Ask any consistently profitable funded trader what their edge is and they'll tell you: risk management. Not their entry system, not their indicator setup, not their time frame. Risk management. Here are the five principles they live by.
Secret 1: The 1% Rule Is Not a Suggestion
Risking 1% or less per trade is the foundation. At 1% risk, you can lose 10 consecutive trades and still have 90% of your capital. At 5% risk per trade, 10 consecutive losses wipes out 40% of your account. The math is not on your side with higher risk per trade.
Risk 0.5–1% per trade. On a $100K account, that's $500–$1,000 maximum risk per position.
Secret 2: Know Your Daily Limit Before You Trade
Every morning, funded traders set a mental (or actual) daily loss limit before opening their platform. If they hit it — typically 1.5–2% — they close the platform and return the next day.

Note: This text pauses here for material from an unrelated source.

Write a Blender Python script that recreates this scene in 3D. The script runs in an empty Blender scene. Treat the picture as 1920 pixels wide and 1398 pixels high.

This prevents the compounding disaster of a bad day turning into a catastrophic one.
Secret 3: Correlation Is Invisible Leverage
Opening 3 long trades on EUR/USD, GBP/USD, and EUR/GBP looks like three separate trades. But they are all highly correlated to EUR strength. If EUR sells off, all three lose simultaneously. True diversification means understanding currency correlations.
- EUR/USD and GBP/USD: 70–85% correlation
- USD/CAD and crude oil: inverse correlation
- Gold and USD: generally inverse correlation
Secret 4: Take Partial Profits
Many funded traders move their stop to break-even once a trade reaches 1R profit, then take 50% of the position off at 2R. This guarantees the trade cannot become a loser and locks in profit, while still allowing the remaining 50% to run to higher targets.
Secret 5: Your Win Rate Does Not Matter As Much As Your R/R
A 40% win rate with a 3:1 risk/reward ratio is more profitable than a 65% win rate with a 1:1 ratio. Focus on finding high quality setups with genuine asymmetric reward potential rather than maximizing the number of winning trades.